Quand Balzac se démenait dans Paris…

Fin spécialiste de Paris et son histoire, Éric Hazan suit Balzac dans les rues de la capitale, que le vieux « lion » arpenta toute sa vie. Enthousiasmant.

Olivier Doubre  • 28 février 2018 abonné·es
Quand Balzac se démenait dans Paris…
La maison de Balzac, rue Berton, dans le XVIe arrondissement de Paris.
© Gilles Targat/AFP

À nous deux, Paris ! » Le défi célèbre est lancé fiévreusement par Rastignac, les yeux sur l’horizon, du haut du cimetière du Père-Lachaise. Fraîchement débarqué dans la capitale, le « jeune lion » du Père Goriot, « roman de formation » comme le souligne Éric Hazan, s’apprête à se confronter à l’univers de la grande ville. L’adresse déclamée par Rastignac pourrait sans doute résumer le rapport du grand Balzac à la capitale. Né à Tours, il arrive à Paris à l’âge de 14 ans ; sa famille s’installe dans le populaire quartier du Temple, son père venant d’être nommé « directeur des vivres de la première division militaire ». Le jeune Honoré sera parisien trente-cinq ans durant et déménagera une bonne dizaine de fois (souvent sous de fausses identités), essentiellement pour échapper à ses créanciers. Vivre à Paris, qui le fascine d’emblée, est donc une sorte de combat sans cesse renouvelé. D’abord imprimeur, il fait faillite très jeune, et les dettes de cette première entreprise le poursuivront presque toute sa vie. Il se met alors à écrire, d’abord sous pseudonyme, puis de son vrai nom, et construit l’immense Comédie humaine.

Dès 1830, dans l’un de ses premiers courts textes intitulé Le Mendiant, Balzac proclame son grand attachement, un brin fasciné, pour la capitale : « Pour moi, Paris est une fille, une amie, une épouse, dont la physionomie me ravit toujours parce qu’elle est pour moi toujours nouvelle. Je l’étudie à toute heure et chaque fois j’y découvre des beautés neuves. Elle a des caprices, elle se voile sous une pluie, pleure, reparaît brillante, illuminée par un rayon de soleil qui suspend des diamants à ses toits.
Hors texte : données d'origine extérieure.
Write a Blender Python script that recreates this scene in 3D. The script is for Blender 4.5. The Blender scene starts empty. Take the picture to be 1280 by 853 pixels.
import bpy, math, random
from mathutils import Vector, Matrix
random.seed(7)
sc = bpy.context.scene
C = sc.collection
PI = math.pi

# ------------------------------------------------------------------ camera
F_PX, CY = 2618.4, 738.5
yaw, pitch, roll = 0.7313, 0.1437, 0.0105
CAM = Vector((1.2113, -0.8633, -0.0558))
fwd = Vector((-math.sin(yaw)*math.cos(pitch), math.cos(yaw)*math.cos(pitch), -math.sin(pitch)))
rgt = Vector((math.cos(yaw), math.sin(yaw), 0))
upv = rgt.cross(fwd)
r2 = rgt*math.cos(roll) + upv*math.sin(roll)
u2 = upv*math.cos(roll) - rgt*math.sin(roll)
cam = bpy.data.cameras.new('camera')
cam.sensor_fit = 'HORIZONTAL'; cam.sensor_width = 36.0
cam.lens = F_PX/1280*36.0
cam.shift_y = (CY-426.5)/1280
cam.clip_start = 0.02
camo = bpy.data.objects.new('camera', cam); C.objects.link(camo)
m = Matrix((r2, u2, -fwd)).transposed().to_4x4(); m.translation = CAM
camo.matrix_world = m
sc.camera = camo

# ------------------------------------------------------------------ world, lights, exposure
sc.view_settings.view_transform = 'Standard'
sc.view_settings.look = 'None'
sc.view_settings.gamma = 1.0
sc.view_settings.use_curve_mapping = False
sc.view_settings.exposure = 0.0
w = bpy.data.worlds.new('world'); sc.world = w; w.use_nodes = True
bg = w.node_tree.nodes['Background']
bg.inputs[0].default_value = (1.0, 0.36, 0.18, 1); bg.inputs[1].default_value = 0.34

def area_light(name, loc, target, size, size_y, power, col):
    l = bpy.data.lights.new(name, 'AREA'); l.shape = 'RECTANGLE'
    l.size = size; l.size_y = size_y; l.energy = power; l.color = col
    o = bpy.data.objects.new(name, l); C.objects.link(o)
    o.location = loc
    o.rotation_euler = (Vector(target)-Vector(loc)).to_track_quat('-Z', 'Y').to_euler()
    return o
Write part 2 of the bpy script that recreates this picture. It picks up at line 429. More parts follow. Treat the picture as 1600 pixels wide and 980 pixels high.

Elle est majestueuse, ici ; coquette, là ; pauvre, plus loin ; elle s’endort, elle se réveille, elle est tumultueuse ou tranquille. »

Auteur de L’Invention de Paris en 2002 [1] et de plusieurs autres ouvrages sur la capitale, Éric Hazan, marcheur infatigable dans les rues parisiennes, suit, dans une passionnante odyssée citadine, le grand Balzac au fil de ses romans. Si les lieux en province de la Comédie humaine (Issoudun, Langeais, Sancerre, Besançon, etc.) ne sont pas ignorés, c’est bien avec Paris que Balzac noue une d’histoire à la fois d’amour et de détestation. Car la capitale est, explique l’auteur, « l’épicentre » de la grande œuvre balzacienne, que ce soit du côté des miséreux ou des aristocrates et grands bourgeois, d’un quartier l’autre. On découvre donc avec un plaisir mêlé de curiosité Balzac au fil de son œuvre, de son existence – ses démêlés avec ses éditeurs – et de ses pas, dans une ville pleine de boue où l’on a tôt fait de « se crotter », entre ses courses chez ses imprimeurs et ses marchands de cafés, chez ses maîtresses ou ses nombreux amis. À l’instar du mot de Baudelaire, ce beau livre est ainsi une exploration de « la cathédrale balzacienne » et, en même temps, une grande enquête sur son architecte…

[1] On conseille notamment la magnifique réédition en grand format avec illustrations de ce livre, parue au Seuil en 2012.

Balzac, Paris Éric Hazan, éd. La Fabrique, 216 p., 14 euros.